Morikawa's real insight, in Nielsen's reading, is that finishing is the hard part. Not the heroic shot off the tee, but the discipline of holing out every two-footer under the actual rules of the game. The consistency of showing up to each hole and playing it honestly, without relieving yourself of the burden of reality.

This is the part of frontend work that doesn't photograph well. It's the focus state on the obscure interactive element. The keyboard trap nobody will hit until the one user who relies on a screen reader does. The loading state for the slow network you never test on because your dev machine is on fiber. The error boundary around the API call that almost never fails. The empty state. The reduced-motion media query. The form that still works when JavaScript hasn't loaded yet. None of these show up in a demo. All of them are the difference between an interface that looks good and one that is good.

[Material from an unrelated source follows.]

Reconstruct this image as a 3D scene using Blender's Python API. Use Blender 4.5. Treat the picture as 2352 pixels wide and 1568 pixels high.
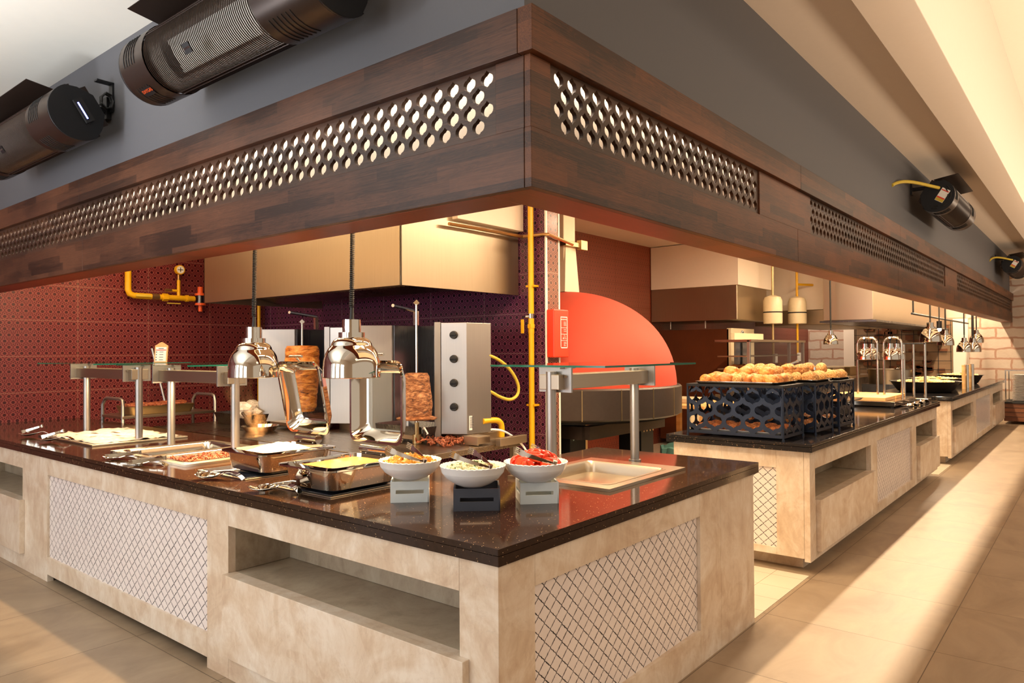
import bpy, bmesh, math, random
from mathutils import Vector, Matrix, Euler
PI = math.pi
random.seed(7)
S = bpy.context.scene
for o in list(bpy.data.objects): bpy.data.objects.remove(o)
COL = S.collection

# ------------------------------------------------------------ camera
cam = bpy.data.cameras.new('camera'); cam.sensor_width = 36; cam.sensor_fit = 'HORIZONTAL'
cam.lens = 1660.2114 / 2352 * 36; cam.clip_start = .05; cam.clip_end = 100
co = bpy.data.objects.new('camera', cam); COL.objects.link(co)
Rr = Vector((0.63200774, -0.77493732, -0.00619406)); Rd = Vector((0.00606802, 0.012941, -0.99989785)); Rf = Vector((0.77493832, 0.6319056, 0.01288115))
m = Matrix((Rr, -Rd, -Rf)).transposed().to_4x4(); m.translation = Vector((-1.80863899, -1.53722419, 1.55))
co.matrix_world = m
S.camera = co
# ------------------------------------------------------------ world, exposure
S.view_settings.view_transform = 'Standard'; S.view_settings.look = 'None'; S.view_settings.gamma = 1
S.view_settings.use_curve_mapping = False; S.view_settings.exposure = 0.0
W = bpy.data.worlds.new('world'); S.world = W; W.use_nodes = True
bg = W.node_tree.nodes['Background']; bg.inputs[0].default_value = (1.0, .84, .66, 1); bg.inputs[1].default_value = .68
S.cycles.use_denoising = True
S.cycles.max_bounces = 8; S.cycles.diffuse_bounces = 4; S.cycles.glossy_bounces = 4; S.cycles.transmission_bounces = 6
S.cycles.sample_clamp_indirect = 4.0

def area(name, loc, size, energy, color, direction=(0, 0, -1), spread=PI):
    l = bpy.data.lights.new(name, 'AREA'); l.shape = 'RECTANGLE'; l.size, l.size_y = size
    l.energy = energy; l.color = color; l.spread = spread
    o = bpy.data.objects.new(name, l); COL.objects.link(o); o.location = loc
    o.rotation_euler = Vector(direction).to_track_quat('-Z', 'Y').to_euler()
    return o
# daylight of the big window front behind the camera on the left
for k in range(4):
    area('window_daylight', (-6.8, -.6 + 2.6 * k, 1.75), (1.75, 2.7), 72, (.88, .94, 1.0), (1, 0, 0))
# warm ceiling light of the hall on the right
area('hall_light', (4, -4.6, 4.2), (12, 1.2), 110, (1.0, .79, .58), (0, .35, -1))
area('hall_light', (13, -3.0, 4.2), (6, 1.2), 70, (1.0, .79, .58), (0, .3, -1))
area('hall_uplight', (8, -2.0, 2.7), (14, .3), 175, (1.0, .78, .56), (0, .25, 1))  # added unseen fill aimed up to brighten the right-hand ceiling and bulkhead
area('terrace_daylight', (-3.2, 2.8, 1.9), (.5, 3.0), 190, (.95, .97, 1.0), (0.1, 0, 1))  # added upward panel that brightens the white ceiling on the left
# kitchen downlights in rows behind the fascia
for k in range(10):
    area('kitchen_downlight', (.8 + 1.75 * k, .62, 3.18), (1.3, .07), 78, (1.0, .76, .50))
for k in range(4):
    area('kitchen_downlight', (.78, 1.6 + 1.3 * k, 3.18), (.07, .9), 26, (1.0, .66, .34))
area('kitchen_fill', (1.6, 4.4, 3.15), (.5, 2.0), 26, (1, .80, .58))
area('kitchen_fill', (6.0, 2.0, 3.15), (3.5, .8), 24, (1, .78, .54))
area('kitchen_fill', (15.8, 3.7, 3.15), (1.8, .8), 50, (1, .84, .66))

# ------------------------------------------------------------ node helper
class NT:
    def __init__(s, name):
        s.m = bpy.data.materials.new(name); s.m.use_nodes = True; s.t = s.m.node_tree; s.n = s.t.nodes; s.b = s.n['Principled BSDF']
    def new(s, t, **k):
        a = s.n.new(t)
        for q, v in k.items(): setattr(a, q, v)
        return a
    def put(s, sock, v):
        if hasattr(v, 'is_output') or hasattr(v, 'links'): s.t.links.new(v, sock)
        else: sock.default_value = v
    def M(s, op, *a, clamp=False):
        q = s.new('ShaderNodeMath', operation=op); q.use_clamp = clamp
        for i, v in enumerate(a): s.put(q.inputs[i], v)
        return q.outputs[0]
    def obj(s):
        t = s.new('ShaderNodeTexCoord'); x = s.new('ShaderNodeSeparateXYZ'); s.t.links.new(t.outputs['Object'], x.inputs[0])
        return t.outputs['Object'], x.outputs[0], x.outputs[1], x.outputs[2]
    def mapping(s, v, scale=(1, 1, 1), loc=(0, 0, 0), rot=(0, 0, 0)):
        q = s.new('ShaderNodeMapping'); s.t.links.new(v, q.inputs[0]); q.inputs[1].default_value = loc; q.inputs[2].default_value = rot; q.inputs[3].default_value = scale
        return q.outputs[0]
    def noise(s, v, scale, detail=4, rough=.5, dist=0):
        q = s.new('ShaderNodeTexNoise'); s.t.links.new(v, q.inputs['Vector']); q.inputs['Scale'].default_value = scale
        q.inputs['Detail'].default_value = detail; q.inputs['Roughness'].default_value = rough; q.inputs['Distortion'].default_value = dist
        return q.outputs[0]
    def ramp(s, f, *st):
        q = s.new('ShaderNodeValToRGB'); s.put(q.inputs[0], f); e = q.color_ramp.elements
        while len(e) < len(st): e.new(.5)
        for i, (p, c) in enumerate(st): e[i].position = p; e[i].color = (*c, 1) if len(c) == 3 else c
        return q.outputs[0]
    def mix(s, f, a, b, mode='MIX'):
        q = s.new('ShaderNodeMix', data_type='RGBA', blend_type=mode); s.put(q.inputs[0], f)
        s.put(q.inputs[6], (*a, 1) if isinstance(a, tuple) else a); s.put(q.inputs[7], (*b, 1) if isinstance(b, tuple) else b)
        return q.outputs[2]
    def bump(s, h, strength=.3, dist=.002):
        q = s.new('ShaderNodeBump'); s.put(q.inputs['Height'], h); q.inputs['Strength'].default_value = strength; q.inputs['Distance'].default_value = dist
        s.t.links.new(q.outputs[0], s.b.inputs['Normal'])
    def set(s, **k):
        for q, v in k.items():
            q = {'color': 'Base Color', 'rough': 'Roughness', 'metal': 'Metallic', 'ior': 'IOR', 'trans': 'Transmission Weight', 'coat': 'Coat Weight', 'emit': 'Emission Color', 'es': 'Emission Strength', 'alpha': 'Alpha', 'spec': 'Specular IOR Level', 'sub': 'Subsurface Weight', 'aniso': 'Anisotropic'}[q]
            if isinstance(v, tuple) and len(v) == 3: v = (*v, 1)
            s.put(s.b.inputs[q], v)
        return s.m
def lin(*c):   # sRGB 0-255 -> linear
    return tuple((x / 255 / 12.92) if x / 255 <= .04045 else ((x / 255 + .055) / 1.055) ** 2.4 for x in c)
def plain(name, c, rough=.5, metal=0, var=.06, scale=30, bump=0, **k):
    n = NT(name); v, *_ = n.obj(); f = n.noise(v, scale, 3)
    a = tuple(x * (1 - var) for x in c); b = tuple(min(1, x * (1 + var)) for x in c)
    n.set(color=n.mix(f, a, b), rough=rough, metal=metal, **k)
    if bump: n.bump(f, bump, .001)
    return n.m

def wood(name, axis, c1, c2, rough=.42, coat=0.0):
    n = NT(name); v, x, y, z = n.obj(); L = (x, y, z)[axis]; H = z if axis != 2 else x
    row = n.M('FLOOR', n.M('DIVIDE', H, .052)); off = n.M('MULTIPLY', n.M('FRACT', n.M('MULTIPLY', row, .618)), .9)
    blk = n.M('FLOOR', n.M('DIVIDE', n.M('ADD', L, off), .62)); idn = n.M('ADD', n.M('MULTIPLY', row, 5.37), n.M('MULTIPLY', blk, 2.91))
    wn = n.new('ShaderNodeTexWhiteNoise', noise_dimensions='1D'); n.t.links.new(idn, wn.inputs['W'])
    cm = n.new('ShaderNodeCombineXYZ'); q = [x, y, z]
    for i in range(3): n.t.links.new(n.M('ADD', q[i], n.M('MULTIPLY', wn.outputs[0], (3.1, 1.7, 2.3)[i])), cm.inputs[i])
    sc = [11, 11, 11]; sc[axis] = 1.1
    g = n.noise(n.mapping(cm.outputs[0], tuple(sc)), 1.5, 5, .6, 2.4)
    rings = n.M('ABSOLUTE', n.M('SUBTRACT', n.M('FRACT', n.M('MULTIPLY', g, 9)), .5))
    sc2 = [260, 260, 260]; sc2[axis] = 7
    g2 = n.noise(n.mapping(v, tuple(sc2)), 1, 2); st = n.noise(v, 1.6, 4, .6)
    f = n.M('ADD', n.M('MULTIPLY', g2, .45), n.M('ADD', n.M('MULTIPLY', rings, .22), n.M('MULTIPLY', wn.outputs[0], .34)))
    f = n.M('ADD', f, n.M('MULTIPLY', n.M('SUBTRACT', st, .5), .7))
    c = n.ramp(f, (.25, c1), (.80, c2))
    n.set(color=c, rough=rough, coat=coat, spec=.35); n.bump(n.M('ADD', g2, rings), .10, .001)
    return n.m

def tile(name, axis, base, hole, line, grout, u0=0, v0=0, rough=.22):
    """embossed tile: hex grid of round dimples, finer dimples between, grout every .70 x .35"""
    n = NT(name); v, x, y, z = n.obj(); u = (x, y)[axis]
    u = n.M('SUBTRACT', u, u0); w = n.M('SUBTRACT', z, v0)
    def lat(px, pz, ox, oz):
        du = n.M('MULTIPLY', n.M('SUBTRACT', n.M('FRACT', n.M('ADD', n.M('DIVIDE', u, px), ox + .5 + 100)), .5), px)
        dv = n.M('MULTIPLY', n.M('SUBTRACT', n.M('FRACT', n.M('ADD', n.M('DIVIDE', w, pz), oz + .5 + 100)), .5), pz)
        return n.M('SQRT', n.M('ADD', n.M('MULTIPLY', du, du), n.M('MULTIPLY', dv, dv)))
    d = n.M('MINIMUM', lat(.07, .11667, .5, .25), lat(.07, .11667, 0, .75))
    d2 = n.M('MINIMUM', lat(.035, .05833, .5, .5), lat(.035, .05833, 0, 0))
    d3 = n.M('MINIMUM', lat(.0233, .0389, .5, .25), lat(.0233, .0389, 0, .75))
    dot = n.M('LESS_THAN', d, .0150)
    out = n.M('GREATER_THAN', d, .021)
    small = n.M('MULTIPLY', n.M('LESS_THAN', d2, .0062), out)
    tiny = n.M('MULTIPLY', n.M('LESS_THAN', d3, .0038), out)
    holes = n.M('MAXIMUM', dot, n.M('MAXIMUM', small, tiny))
    ring = n.M('LESS_THAN', n.M('ABSOLUTE', n.M('SUBTRACT', d, .0178)), .0021)
    r2 = n.M('MULTIPLY', n.M('LESS_THAN', n.M('ABSOLUTE', n.M('SUBTRACT', d2, .0092)), .0019), out)
    lines = n.M('MAXIMUM', ring, r2)
    c = n.mix(holes, base, hole); c = n.mix(n.M('MULTIPLY', lines, .75), c, line)
    gu = n.M('ABSOLUTE', n.M('SUBTRACT', n.M('FRACT', n.M('ADD', n.M('DIVIDE', u, .7), 100.5)), .5))
    gv = n.M('ABSOLUTE', n.M('SUBTRACT', n.M('FRACT', n.M('ADD', n.M('DIVIDE', w, .35), 100.5)), .5))
    g = n.M('MAXIMUM', n.M('LESS_THAN', gu, .0022 / .7), n.M('LESS_THAN', gv, .0022 / .35))
    c = n.mix(g, c, grout)
    h = n.M('SUBTRACT', n.M('ADD', n.M('MULTIPLY', lines, .5), .5), n.M('MAXIMUM', holes, g))
    n.set(color=c, rough=n.M('ADD', n.M('MULTIPLY', g, .4), rough)); n.bump(h, .35, .0015)
    return n.m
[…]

The temptation to pick up the two-footer is constant in software because the tooling makes concession invisible. A skipped accessibility check leaves no scar in the codebase. A // TODO: handle error reads as progress. A component that works on the happy path passes its review. The work that separates good from passable is precisely the work that is easiest to skip without anyone noticing, until production notices for you.

Quality as a disposition, not a metric

What makes this framing useful rather than just inspirational is that it shifts the locus of quality from output to practice. A number is something you achieve once and report. A disposition is something you carry into every hole, every component, every pull request. Nielsen lands on this directly: good isn't a number, it's quality, a disposition, a way of being.

For anyone building interfaces, that reframing changes what you optimize for. Instead of chasing a green Lighthouse score, you build the habit of testing on a throttled connection. Instead of treating accessibility as an audit you pass before launch, you make tab order and focus management part of how you write every component from the first commit. Instead of declaring a feature done when it renders, you finish it when it handles the slow network, the failed request, the empty result, and the assistive technology.

The payoff compounds in a way scores never do. A developer who consistently finishes the small, unglamorous things builds a body of work that holds up under conditions the demo never covered. That reliability is what users actually experience, even when they can't name it. They don't see your test coverage. They feel whether the thing breaks when they do something slightly unexpected.

Nielsen's post is short and makes no claim to technical novelty, which is part of why it resonated. It names something practitioners across design and engineering recognize but rarely articulate: the gap between performing competence and practicing it. Doing the hard, little things that others gloss over, consistently and with discipline, is unglamorous and largely invisible. It is also, in golf and in software alike, the whole game.